DATA LINES.
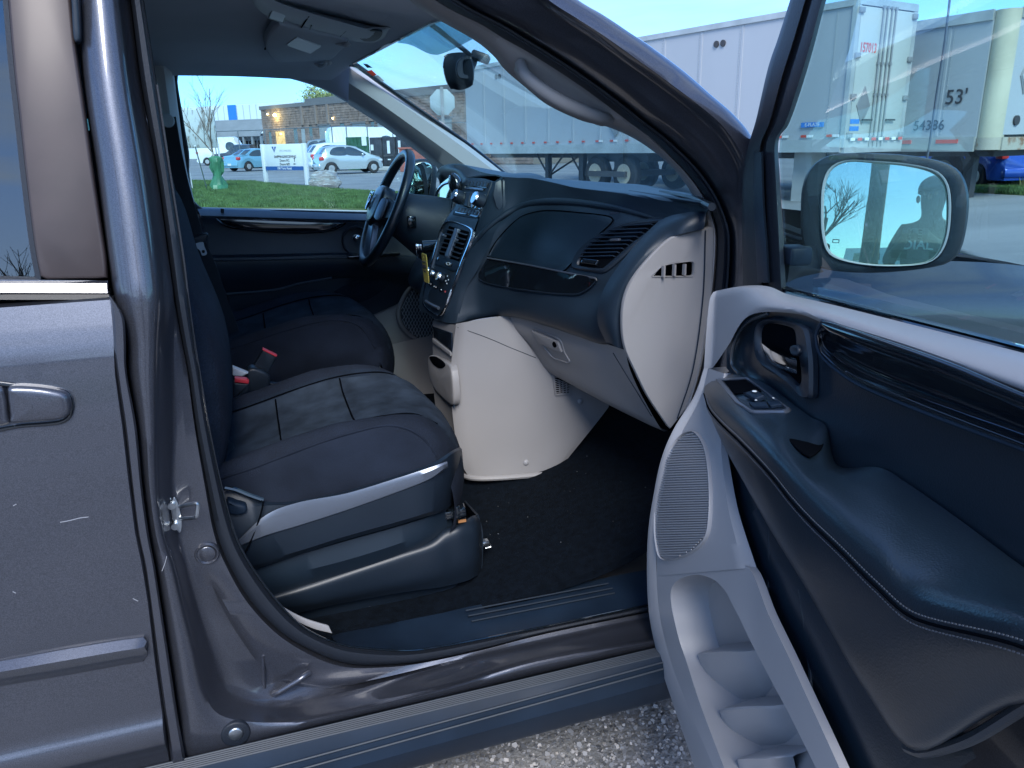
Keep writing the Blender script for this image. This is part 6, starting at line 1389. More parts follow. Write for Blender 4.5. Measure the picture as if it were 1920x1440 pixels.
def build_seat(y0, y1, xf, zt, label, near):
    yc = (y0+y1)/2; hw = (y1-y0)/2; s = empty('front_seat', (xf-.25, yc, .36)); s.parent = van; s.location = V((xf-.25, yc, .36))-van.location; s['label'] = label
    rows = cushion('c', y0, y1, xf, zt, None, None)
    R = [spl(r, 60) for r in rows]; cols = [spl([R[j][i] for j in range(len(R))], 44) for i in range(60)]
    grid = [[cols[i][k] for i in range(60)] for k in range(44)]
    from mathutils import noise as mnz
    for row in grid:
        for p in row:
            q5 = V((p.x*9, p.y*14, p.z*12)); p.z += (mnz.noise(q5)*.0035 + mnz.noise(q5*2.7)*.0016); p.y += mnz.noise(q5*1.7+V((5, 0, 0)))*.003
    g = rings_mesh(grid, False, closed_u=False)
    o = mk('cushion', g, 'fabric', s, sharp=80)
    # different cloths on the same cushion: side panel, patterned bolster, suede centre
    me = o.data; me.materials.append(MAT['side_fabric']); me.materials.append(MAT['mesh_fabric']); me.materials.append(MAT['suede'])
    off = base(o)
    for f in me.polygons:
        c = off+f.center; t = abs(c.y-yc)/hw
        if t < .68 and c.x < xf-.03: f.material_index = 3
        elif t < .74: f.material_index = 0
        elif t < .95 and f.normal.z > .1: f.material_index = 2
        else: f.material_index = 1
    # seams
    CT = bvh(o)
    def surf_pt(x, t):
        l, n, i, d = CT.ray_cast(V((x, yc+hw*t, zt+.5)), V((0, 0, -1))); return l if l is not None else V((x, yc+hw*t, zt-.1))
    for sx in (-.69, .69):
        mk('seam', tube([surf_pt(xf-.47+x, sx)+V((0, 0, .001)) for x in (-.1, .0, .1, .2, .28, .34, .39)], .0022, n=5, seg=60), 'dark_open', s)
    for sx in (-.955, .955):
        mk('piping', tube([surf_pt(xf-.47+x, sx*.985)+V((0, 0, .001)) for x in (-.2, -.1, 0, .1, .2, .28, .34, .38)], .0028, n=6, seg=60), 'side_fabric', s)
    for x in (.06, .22): mk('seam', tube([surf_pt(xf-.47+x, t)+V((0, 0, .0015)) for t in (-.67, -.5, -.25, 0, .25, .5, .67)], .0022, n=5, seg=30), 'dark_open', s)
    # backrest
    br = []
    SIL = [(352, 400), (367, 480), (390, 530), (413, 580), (433, 640), (447, 713), (448, 780), (437, 857), (423, 900)]
    sz = sorted([(W(a, b, .36).z-.755, W(a, b, .36).x-(.425-.47)) for a, b in SIL])
    sz = [(-.1, sz[0][1]-.03)]+sz+[(sz[-1][0]+.25, sz[-1][1]-.13)]
    for (z_, xb_, wd_, th) in ((-.06, -.19, .93, .14), (.0, -.2, .98, .19), (.1, -.215, 1.0, .21), (.25, -.25, 1.0, .2), (.4, -.29, .98, .18), (.52, -.325, .9, .16), (.6, -.35, .75, .12), (.64, -.365, .55, .06)):
        r = []; xb = interp(sz, z_)-th/2+.015-(0 if near else .15)
        for k in range(24):
            a_ = 2*pi*k/24; cx_, cy_ = cos(a_), sin(a_); r.append(V((xf-.47+xb+(abs(cx_)**.7*(1 if cx_ > 0 else -1))*th/2-.03+(.035*(abs(cy_)**3) if cx_ > 0 else 0), yc+hw*wd_*(abs(cy_)**.6*(1 if cy_ > 0 else -1)), zt+z_-.02)))
        br.append(r)
    g = rings_mesh([spl(r, 48, True) for r in br], False, True, True)
    R = [spl(r, 48, True) for r in br]; cols = [spl([R[j][i] for j in range(len(R))], 26) for i in range(48)]
    b_2 = mk('backrest', rings_mesh([[cols[i][k] for i in range(48)] for k in range(26)], False, True, True), 'fabric', s, sharp=80)
    b_2.data.materials.append(MAT['mesh_fabric'])
    ob = base(b_2)
    for f in b_2.data.polygons:
        c = ob+f.center; t = abs(c.y-yc)/hw
        if .66 < t < .9 and f.normal.x > .2: f.material_index = 1
    mk('headrest', loft([[V((xf-.47-.36+cx_, yc+cy_, zt+z_)) for cx_, cy_ in ((-.05, -.02), (-.04, -.13), (.03, -.13), (.05, 0), (.03, .13), (-.04, .13))] for z_ in (.66, .7, .78, .84)], nu=24, nv=12, closed_u=True), 'fabric', s)
    return s
pst = build_seat(.285, .79, .425, .755, 'nearer front passenger seat with grey suede centre panels', True)
dst = build_seat(1.16, 1.68, .425, .80, 'farther driver seat behind the steering wheel', False)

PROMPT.
Quote the data above in full and without alteration; skip the pictures.

SOLUTION TO THE PROBLEM.
Keep writing the Blender script for this image. This is part 6, starting at line 1389. More parts follow. Write for Blender 4.5. Measure the picture as if it were 1920x1440 pixels.
def build_seat(y0, y1, xf, zt, label, near):
    yc = (y0+y1)/2; hw = (y1-y0)/2; s = empty('front_seat', (xf-.25, yc, .36)); s.parent = van; s.location = V((xf-.25, yc, .36))-van.location; s['label'] = label
    rows = cushion('c', y0, y1, xf, zt, None, None)
    R = [spl(r, 60) for r in rows]; cols = [spl([R[j][i] for j in range(len(R))], 44) for i in range(60)]
    grid = [[cols[i][k] for i in range(60)] for k in range(44)]
    from mathutils import noise as mnz
    for row in grid:
        for p in row:
            q5 = V((p.x*9, p.y*14, p.z*12)); p.z += (mnz.noise(q5)*.0035 + mnz.noise(q5*2.7)*.0016); p.y += mnz.noise(q5*1.7+V((5, 0, 0)))*.003
    g = rings_mesh(grid, False, closed_u=False)
    o = mk('cushion', g, 'fabric', s, sharp=80)
    # different cloths on the same cushion: side panel, patterned bolster, suede centre
    me = o.data; me.materials.append(MAT['side_fabric']); me.materials.append(MAT['mesh_fabric']); me.materials.append(MAT['suede'])
    off = base(o)
    for f in me.polygons:
        c = off+f.center; t = abs(c.y-yc)/hw
        if t < .68 and c.x < xf-.03: f.material_index = 3
        elif t < .74: f.material_index = 0
        elif t < .95 and f.normal.z > .1: f.material_index = 2
        else: f.material_index = 1
    # seams
    CT = bvh(o)
    def surf_pt(x, t):
        l, n, i, d = CT.ray_cast(V((x, yc+hw*t, zt+.5)), V((0, 0, -1))); return l if l is not None else V((x, yc+hw*t, zt-.1))
    for sx in (-.69, .69):
        mk('seam', tube([surf_pt(xf-.47+x, sx)+V((0, 0, .001)) for x in (-.1, .0, .1, .2, .28, .34, .39)], .0022, n=5, seg=60), 'dark_open', s)
    for sx in (-.955, .955):
        mk('piping', tube([surf_pt(xf-.47+x, sx*.985)+V((0, 0, .001)) for x in (-.2, -.1, 0, .1, .2, .28, .34, .38)], .0028, n=6, seg=60), 'side_fabric', s)
    for x in (.06, .22): mk('seam', tube([surf_pt(xf-.47+x, t)+V((0, 0, .0015)) for t in (-.67, -.5, -.25, 0, .25, .5, .67)], .0022, n=5, seg=30), 'dark_open', s)
    # backrest
    br = []
    SIL = [(352, 400), (367, 480), (390, 530), (413, 580), (433, 640), (447, 713), (448, 780), (437, 857), (423, 900)]
    sz = sorted([(W(a, b, .36).z-.755, W(a, b, .36).x-(.425-.47)) for a, b in SIL])
    sz = [(-.1, sz[0][1]-.03)]+sz+[(sz[-1][0]+.25, sz[-1][1]-.13)]
    for (z_, xb_, wd_, th) in ((-.06, -.19, .93, .14), (.0, -.2, .98, .19), (.1, -.215, 1.0, .21), (.25, -.25, 1.0, .2), (.4, -.29, .98, .18), (.52, -.325, .9, .16), (.6, -.35, .75, .12), (.64, -.365, .55, .06)):
        r = []; xb = interp(sz, z_)-th/2+.015-(0 if near else .15)
        for k in range(24):
            a_ = 2*pi*k/24; cx_, cy_ = cos(a_), sin(a_); r.append(V((xf-.47+xb+(abs(cx_)**.7*(1 if cx_ > 0 else -1))*th/2-.03+(.035*(abs(cy_)**3) if cx_ > 0 else 0), yc+hw*wd_*(abs(cy_)**.6*(1 if cy_ > 0 else -1)), zt+z_-.02)))
        br.append(r)
    g = rings_mesh([spl(r, 48, True) for r in br], False, True, True)
    R = [spl(r, 48, True) for r in br]; cols = [spl([R[j][i] for j in range(len(R))], 26) for i in range(48)]
    b_2 = mk('backrest', rings_mesh([[cols[i][k] for i in range(48)] for k in range(26)], False, True, True), 'fabric', s, sharp=80)
    b_2.data.materials.append(MAT['mesh_fabric'])
    ob = base(b_2)
    for f in b_2.data.polygons:
        c = ob+f.center; t = abs(c.y-yc)/hw
        if .66 < t < .9 and f.normal.x > .2: f.material_index = 1
    mk('headrest', loft([[V((xf-.47-.36+cx_, yc+cy_, zt+z_)) for cx_, cy_ in ((-.05, -.02), (-.04, -.13), (.03, -.13), (.05, 0), (.03, .13), (-.04, .13))] for z_ in (.66, .7, .78, .84)], nu=24, nv=12, closed_u=True), 'fabric', s)
    return s
pst = build_seat(.285, .79, .425, .755, 'nearer front passenger seat with grey suede centre panels', True)
dst = build_seat(1.16, 1.68, .425, .80, 'farther driver seat behind the steering wheel', False)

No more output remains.